Quant aux divergences qui se réduiraient, selon votre expression, à des points et des virgules, nous n’avons aucune envie de perdre du temps et de brouiller les idées que nous voulons développer.
Vous affirmez : « Nous pensons très problématique de n’avoir aucune politique à l’égard des autres révolutionnaires. » Mais si, chers camarades, ne pas vouloir nous présenter avec vous est une politique !
L’affirmation que Lutte ouvrière n’a pas de politique vis-à-vis des révolutionnaires, si elle vient de vos jeunes, témoigne d’une absence évidente de culture politique. Si elle vient des plus anciens, qui nous ont fréquentés, elle relève d’un mensonge grossier et témoigne du peu de sérieux de celles et ceux qui l’ont propagée. Car un certain nombre d’entre eux ont participé à moult réunions organisées en commun avec d’autres trotskystes, et même avec des capitalistes d’État.

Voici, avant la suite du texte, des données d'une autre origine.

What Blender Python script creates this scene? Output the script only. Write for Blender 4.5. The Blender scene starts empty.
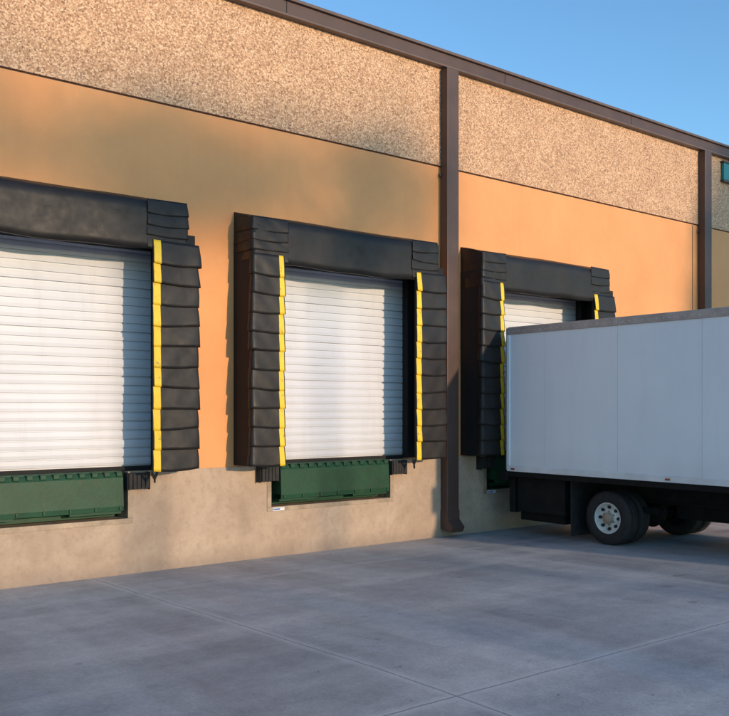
import bpy, bmesh, math, random
from mathutils import Vector, Matrix
R=random.Random(7)
scene=bpy.context.scene
COL=scene.collection
# ---------------------------------------------------------------- node helpers
def newmat(name):
    m=bpy.data.materials.new(name); m.use_nodes=True
    nt=m.node_tree; b=nt.nodes['Principled BSDF']
    return m,nt,b
def N(nt,t,**kw):
    n=nt.nodes.new(t)
    for k,v in kw.items(): setattr(n,k,v)
    return n
def pos(nt,scale=(1,1,1),rot=(0,0,0)):
    g=N(nt,'ShaderNodeNewGeometry'); mp=N(nt,'ShaderNodeMapping')
    mp.inputs['Scale'].default_value=scale; mp.inputs['Rotation'].default_value=rot
    nt.links.new(g.outputs['Position'],mp.inputs['Vector']); return mp.outputs['Vector']
def noise(nt,vec,scale,detail=4,rough=.55,dist=0):
    n=N(nt,'ShaderNodeTexNoise'); n.inputs['Scale'].default_value=scale
    n.inputs['Detail'].default_value=min(detail,5); n.inputs['Roughness'].default_value=rough
    n.inputs['Distortion'].default_value=dist
    nt.links.new(vec,n.inputs['Vector']); return n.outputs['Fac']
def ramp(nt,fac,stops):
    r=N(nt,'ShaderNodeValToRGB'); e=r.color_ramp.elements
    while len(e)<len(stops): e.new(.5)
    for i,(p,c) in enumerate(stops):
        e[i].position=p; e[i].color=(c,c,c,1) if isinstance(c,(int,float)) else (*c,1)
    nt.links.new(fac,r.inputs['Fac']); return r.outputs['Color']
def mix(nt,a,b,fac,mode='MIX'):
    m=N(nt,'ShaderNodeMixRGB',blend_type=mode)
    for s,v in ((m.inputs['Fac'],fac),(m.inputs['Color1'],a),(m.inputs['Color2'],b)):
        if isinstance(v,(int,float)): s.default_value=v if s.name=='Fac' else (v,v,v,1)
        elif isinstance(v,tuple): s.default_value=(*v,1)
        else: nt.links.new(v,s)
    return m.outputs['Color']
def math_(nt,op,a,b=None,c=None):
    m=N(nt,'ShaderNodeMath',operation=op)
    for i,v in enumerate((a,b,c)):
        if v is None: continue
        if isinstance(v,(int,float)): m.inputs[i].default_value=v
        else: nt.links.new(v,m.inputs[i])
    return m.outputs[0]
def bump(nt,b,h,strength=.3,dist=.01):
    n=N(nt,'ShaderNodeBump'); n.inputs['Strength'].default_value=strength
    n.inputs['Distance'].default_value=dist
    nt.links.new(h,n.inputs['Height']); nt.links.new(n.outputs['Normal'],b.inputs['Normal'])
def simple(name,col,rough=.6,metal=0,var=.12,scale=3,bs=0,bscale=40,spec=.5):
    m,nt,b=newmat(name); v=pos(nt)
    f=noise(nt,v,scale,5,.6)
    lo=tuple(c*(1-var) for c in col); hi=tuple(min(1,c*(1+var)) for c in col)
    nt.links.new(ramp(nt,f,[(.3,lo),(.7,hi)]),b.inputs['Base Color'])
    b.inputs['Roughness'].default_value=rough; b.inputs['Metallic'].default_value=metal
    b.inputs['Specular IOR Level'].default_value=spec
    if bs: bump(nt,b,noise(nt,v,bscale,4),bs,.01)
    return m
# ---- wall paint
def m_paint():
    m,nt,b=newmat('wall_paint_tan'); v=pos(nt)
    c=ramp(nt,noise(nt,v,.55,4,.6),[(.3,(.70,.305,.115)),(.7,(.81,.38,.15))])
    st=noise(nt,pos(nt,(3.0,1,.25)),1.3,4,.6)
    c=mix(nt,c,(.54,.25,.11),ramp(nt,st,[(.55,0),(.8,.25)]))
    c=mix(nt,c,(.84,.46,.21),ramp(nt,noise(nt,v,9,5,.65),[(.5,0),(.85,.2)]))
    nt.links.new(c,b.inputs['Base Color']); b.inputs['Roughness'].default_value=.75
    bump(nt,b,noise(nt,v,70,3,.6),.25,.006); return m
def m_agg():
    m,nt,b=newmat('exposed_aggregate'); v=pos(nt)
    vo=N(nt,'ShaderNodeTexVoronoi'); vo.inputs['Scale'].default_value=58
    nt.links.new(v,vo.inputs['Vector'])
    sep=N(nt,'ShaderNodeSeparateColor'); nt.links.new(vo.outputs['Color'],sep.inputs['Color'])
    c=ramp(nt,sep.outputs['Red'],[(0,(.26,.14,.08)),(.2,(.50,.29,.165)),(.6,(.68,.42,.25)),(1,(.88,.62,.41))])
    c=mix(nt,c,(.28,.16,.09),ramp(nt,vo.outputs['Distance'],[(.45,0),(.9,.6)]))
    big=ramp(nt,noise(nt,v,1.6,5,.75),[(.3,.86),(.7,1.08)])
    c=mix(nt,c,big,1,'MULTIPLY')
    nt.links.new(c,b.inputs['Base Color']); b.inputs['Roughness'].default_value=.85
    inv=math_(nt,'SUBTRACT',1,vo.outputs['Distance'])
    h=math_(nt,'ADD',inv,math_(nt,'MULTIPLY',sep.outputs['Green'],.6))
    bump(nt,b,h,.5,.008); return m
def m_base():
    m,nt,b=newmat('foundation_concrete'); v=pos(nt)
    c=ramp(nt,noise(nt,v,1.6,5,.68,.4),[(.28,(.36,.265,.195)),(.5,(.44,.335,.25)),(.72,(.51,.40,.305))])
    c=mix(nt,c,(.27,.205,.155),ramp(nt,noise(nt,v,14,5,.7),[(.50,0),(.78,.55)]))
    st=noise(nt,pos(nt,(1.6,1,.3)),2.4,5,.6)
    c=mix(nt,c,(.27,.205,.155),ramp(nt,st,[(.5,0),(.8,.4)]))
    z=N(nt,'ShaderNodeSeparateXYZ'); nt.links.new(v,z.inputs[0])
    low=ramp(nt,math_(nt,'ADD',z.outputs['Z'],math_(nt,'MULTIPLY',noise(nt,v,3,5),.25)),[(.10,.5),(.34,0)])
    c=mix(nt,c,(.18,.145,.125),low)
    nt.links.new(c,b.inputs['Base Color']); b.inputs['Roughness'].default_value=.85
    bump(nt,b,noise(nt,v,30,5,.7),.6,.012); return m
def m_ground():
    m,nt,b=newmat('apron_concrete'); v=pos(nt)
    c=ramp(nt,noise(nt,v,.5,5,.6,.6),[(.3,(.34,.345,.345)),(.5,(.41,.413,.412)),(.72,(.48,.478,.47))])
    tr=noise(nt,pos(nt,(1.1,.16,1),(0,0,math.radians(8))),.85,5,.6,.5)
    c=mix(nt,c,(.22,.228,.24),ramp(nt,tr,[(.45,0),(.66,.75)]))
    sun_streak=noise(nt,pos(nt,(.22,1.1,1),(0,0,math.radians(-12))),.9,4,.55,.3)
    c=mix(nt,c,(.64,.62,.58),ramp(nt,sun_streak,[(.48,0),(.70,.55)]))  # pale streaks of sunlight on the yard, put into the concrete colour
    fine=ramp(nt,noise(nt,v,40,4,.75),[(.25,.85),(.75,1.13)])
    c=mix(nt,c,fine,1,'MULTIPLY')
    mid=ramp(nt,noise(nt,v,5,5,.72),[(.3,.86),(.7,1.12)])
    c=mix(nt,c,mid,1,'MULTIPLY')
    c=mix(nt,c,(.14,.14,.145),ramp(nt,noise(nt,v,3.1,3,.5),[(.69,0),(.76,.5)]))
    c=mix(nt,c,(.12,.12,.12),ramp(nt,noise(nt,v,11,2,.5),[(.75,0),(.79,.6)]))
    s=N(nt,'ShaderNodeSeparateXYZ'); nt.links.new(v,s.inputs[0])
    wn=noise(nt,v,1.2,5,.7)
    wob=math_(nt,'MULTIPLY',math_(nt,'SUBTRACT',wn,.5),.06)
    def dist(axis,p0,step):
        a=math_(nt,'ADD',math_(nt,'SUBTRACT',s.outputs[axis],p0),wob)
        return math_(nt,'ABSOLUTE',math_(nt,'SUBTRACT',a,math_(nt,'MULTIPLY',math_(nt,'ROUND',math_(nt,'DIVIDE',a,step)),step)))
    d=math_(nt,'MINIMUM',dist('X',3.95,4.6),dist('Y',-1.25,4.6))
    wide=ramp(nt,d,[(.02,1),(.085,0)])
    c=mix(nt,c,(.60,.59,.57),math_(nt,'MULTIPLY',wide,math_(nt,'MULTIPLY',noise(nt,v,4,4,.6),.95)))
    c=mix(nt,c,(.17,.17,.175),math_(nt,'MULTIPLY',math_(nt,'LESS_THAN',d,.009),.65))
    nt.links.new(c,b.inputs['Base Color'])
    nt.links.new(ramp(nt,tr,[(.4,.75),(.7,.55)]),b.inputs['Roughness'])
    bump(nt,b,noise(nt,v,60,4,.7),.3,.006); return m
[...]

Cela dit, une fois les élections terminées et la question d’une présence commune dans ces élections dépassée, c’est bien volontiers que nous reprendrons la discussion sur un certain nombre de questions, notamment l’évolution de l’ex-URSS et des modalités d’intégration de l’ex-bureaucratie dans le monde capitaliste. À vrai dire, nos différences apparaissent dans nos prises de position dans Lutte ouvrière, Lutte de classe, nos exposés du Cercle Léon Trotsky et nos textes de congrès.
Nous souhaitons que cela puisse se faire avec des participants qui soient suffisamment sûrs de leurs propres idées et de leur propre engagement pour pouvoir aborder ces questions avec un minimum de sérieux.
Recevez, chers camarades, nos salutations révolutionnaires.